Student Responsibilities:
• Students will generate a definition for inferential questioning and discuss how it helps them find meaning as a large group.
• They will respond to the teacher's example question with a question of their own.
• Individually the students will read the poem in its entirety practicing the questioning strategy, recording their questions on one side of a page. After reading they will discuss the meaning of the poem in small groups, and questions that helped them determine the meaning of the poem.
• Finally, they will share a few key observations with the class in order to create a list of questions. They will assist in labeling this list as questions as answerable with background knowledge, answered by the text, with more research, or unanswerable.
Book/Text:
Florian, D. “The Black Hole”, In Comets, Stars, the Moon, and Mars: Space Poems and Paintings (pp. 42-43).

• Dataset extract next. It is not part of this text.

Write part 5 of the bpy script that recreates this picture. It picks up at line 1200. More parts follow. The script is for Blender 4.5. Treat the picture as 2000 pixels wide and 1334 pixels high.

Harcourt Children's Books.
Florian, D. (2007). “The Universe”, In Comets, Stars, the Moon, and Mars: Space Poems and Paintings. (pp. 8-9) Harcourt Children's Books.
Summary: Interpretive and informative poems about astronomy.
Think Aloud Statements:
Text
Inner Questions Thought-Aloud
Response
“The universe is every place,
Including all the e m p t y space.” (p. 8-9)
“Why did the author spell the word empty with extra spaces?
Is he emphasizing something?”
Infer with background knowledge that the author wrote empty space as he did to create an example of the “empty space” that is part of the universe.
“The universe is every place,
Including all the e m p t y space.” (p. 8-9)
“What does he mean empty space in the universe? How is nothing part of something?”
Research “empty space” in the universe. What is in outer space between the stars?
“It's every star and galaxy,
All objects of astronomy,
Geography, zoology” (p. 8-9)
“What does geography have to do with outer space?”
Background Knowledge tells me that geography is about studying earth's features and inhabitants.
Research geography in relation to the universe. Do scientists study other planets the way they study the earth?